With all the attention our area garners from some of the nation's most fastidious foodies and slow food advocates, one thing's for certain: The Triangle is definitely worthy of the praise. Our farmers, chefs and communities are helping to pioneer the local food movement one tasty bite at a time, reviving old local traditions while carving out new niches.

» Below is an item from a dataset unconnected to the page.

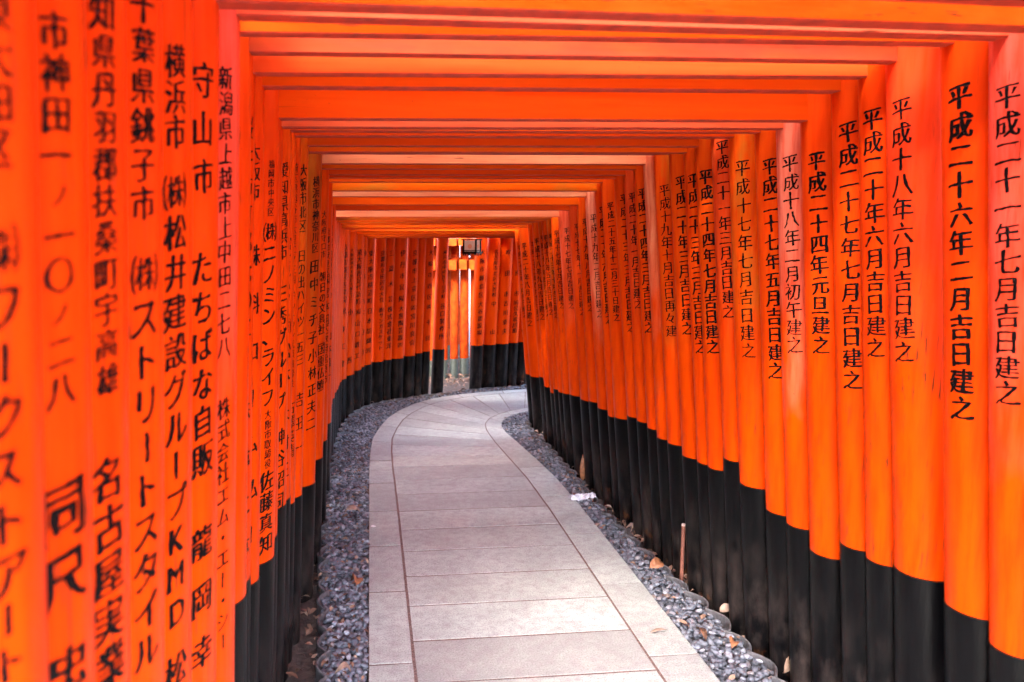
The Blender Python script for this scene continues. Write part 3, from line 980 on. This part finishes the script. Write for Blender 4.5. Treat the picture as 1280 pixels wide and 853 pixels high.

The Huffington Post (huffingtonpost.com) recently named Chapel Hill among the 10 best U.S. cities for local food. Citing Chapel Hill's Lantern (lanternrestaurant.com) and Sandwhich (sandwhich.biz) and Carrboro's Acme (acmecarrboro.com) for using farm-fresh ingredients, the blurb also references Bon Appetit's October 2008 article, which described our area as "a place with a devoted locavore following where the foodies not only have a favorite chef, but also a preferred farmer."

Vanity Fair also showered some love on Sandwhich in its July issue, noting the West Franklin Street eatery's "cult following" and including it in a list of the staff's favorite sandwiches across the nation.

The movement has gained so much steam that even the state legislature is climbing aboard the local food bandwagon. Senate Bill 1067, which would create a local food policy advisory board to promote a sustainable local food economy, has been sent to Gov. Beverly Perdue for her to sign it into law. The proposed board would spearhead initiatives such as increasing local foods in school cafeterias, establishing a system for using food stamps at farmers' markets, and encouraging backyard and community gardening.


Meanwhile, Chef Charlie Deal is keeping up with the local food movement while maintaining the heritage of ethnic cuisine and the precise gourmet flair he is noted for. Deal, the owner and founding chef of Jujube, has opened Dos Perros in downtown Durham (200 N. Mangum St., 956-2750, dosperrosrestaurant.com). Authentic Mexican in a hip environment is what Dos Perros is going for, incorporating local ingredients into higher-end, traditional dishes for lunch and dinner (and soon, breakfast), as well as offering hand-crafted cocktails. Deal recommends the conchinita pibil—Yucatan-style pork slow-roasted in banana leaves.

Raleigh's City Market welcomes Edelweiss Bakery (317 Blake St., 834-0901, www.edelweiss-bakery.com). Slated to open by Sept. 1, it offers the capital city a taste of German bread, cakes and pastries. Owners Steve and Nicole Reed moved the bakery from its Selma location to what Nicole, a Munich native, describes as "the hustle and bustle of city life," which reminds her of Europe. Steve was stationed in Germany for 12 years as a cook for the U.S. military, where he learned to bake German breads and desserts from a master baker in Schweinfurt. The Reeds plan to feature live music and a broad menu that ranges from breakfast to beers.

"My husband and I love what we do, and we hope to bring back memories of Germany to some customers and introduce a little bit of Europe to others," Nicole says.